The New York State Department of Financial Services (NYSDSF) is looking for an artificial intelligence (AI) and crypto expert to fill a vacancy within its Policy Unit. The regulator wants an expert who will help shape the future of finance within the state.
According to the NYSDSF, whoever gets the role would have to deal with “cutting edge policy issues” related to financial services. These include fintech, decentralized finance (DeFi), cryptocurrency, and the application of AI within the financial sector.
New York DFS seeks to engage market participants
A cursory look at the job description shows that the regulator wants someone who will engage with market participants to better understand how to regulate these emerging technologies. This aligns with the general purpose of the Innovation Policy Unit, which is part of the NYSDFS Division of Research and Innovation, which researches and engages stakeholders on innovative topics.
According to the description, the vacancy is for a Program Outreach Specialist who will be responsible for “tracking external engagement with market participants and other regulators.”
Crypto and AI experts wanted (Source: NYSDSF)

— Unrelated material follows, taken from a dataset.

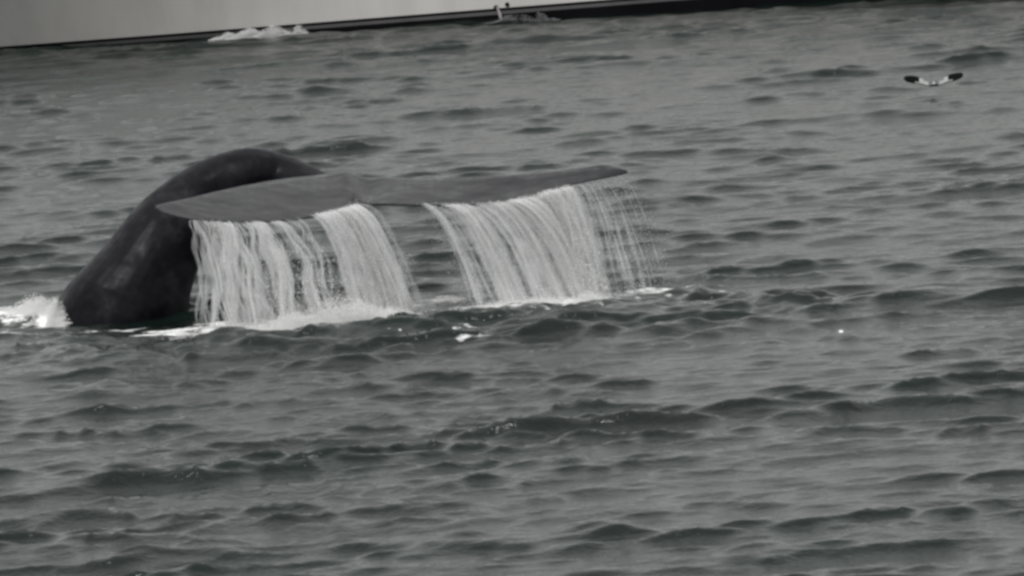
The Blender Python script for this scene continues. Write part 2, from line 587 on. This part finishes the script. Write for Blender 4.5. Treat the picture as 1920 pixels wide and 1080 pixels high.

Besides that, the candidate will also be involved in shaping the interactions between the NYSDSF and market participants. Other responsibilities include creating press-facing materials and getting stakeholders to participate in workshops and conferences.

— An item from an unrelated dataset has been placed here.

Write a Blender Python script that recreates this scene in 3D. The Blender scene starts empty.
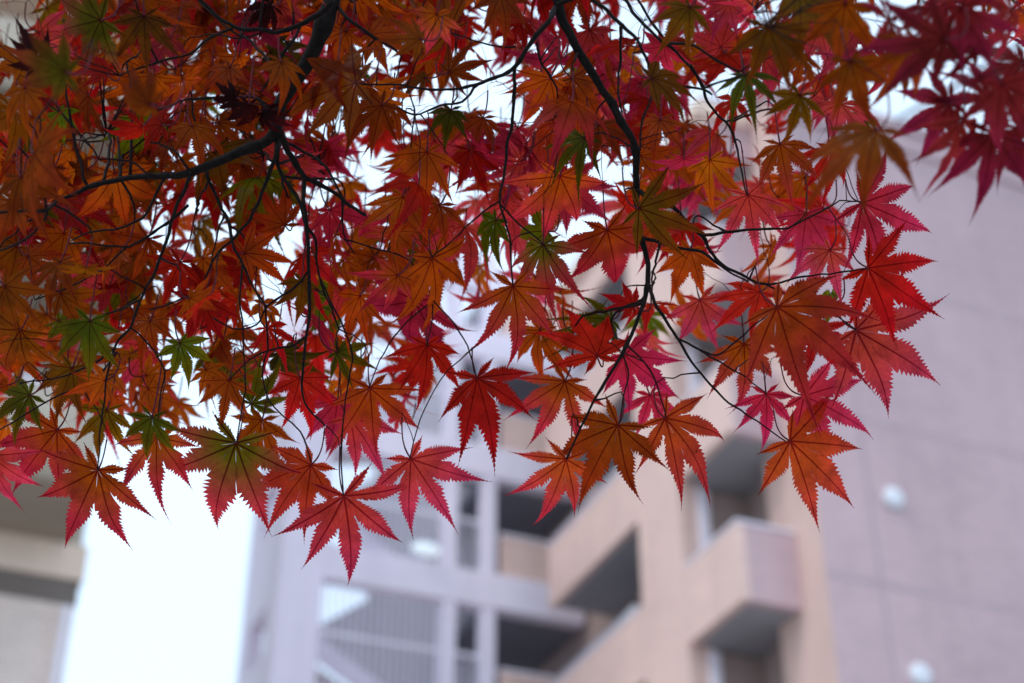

The regulator’s focus on an expert on crypto and AI highlights the growing importance of these emerging technologies as they see more applications in the financial sector. New York is generally a pioneer in regulating emerging technologies that impact financial services. It introduced its BitLicense process for crypto firms back in 2015.
Regulators race to counter AI risks
Over the past year, AI has emerged as one of the fastest-growing technological advancements globally, and regulators worldwide are increasing their focus on the sector. So, the New York financial regulator is not the only financial watchdog looking for how to safeguard consumers from the risks of AI.
In Europe, the European Union AI Act, which became effective in August 2024, is one of the most comprehensive regulations for AI so far. However, other regulators have mostly adopted a wait-and-see approach while first tackling the major risks. In the US, the Federal Communications Commission (FCC) recently proposed rules requiring disclosure of AI use for robocalls and has fined illegal use of deepfakes for these automated calls.
AI Risks (Source: Statista)
Despite efforts to regulate the use of AI, this technology remains prone to malicious use that can cause serious financial harm to consumers. In one recent case, a Hong Kong company lost $25.7 million to a deepfake scam. With tech giants pouring billions into making AI tools more powerful, regulators have an arduous task to protect consumers from the malicious use of these tools.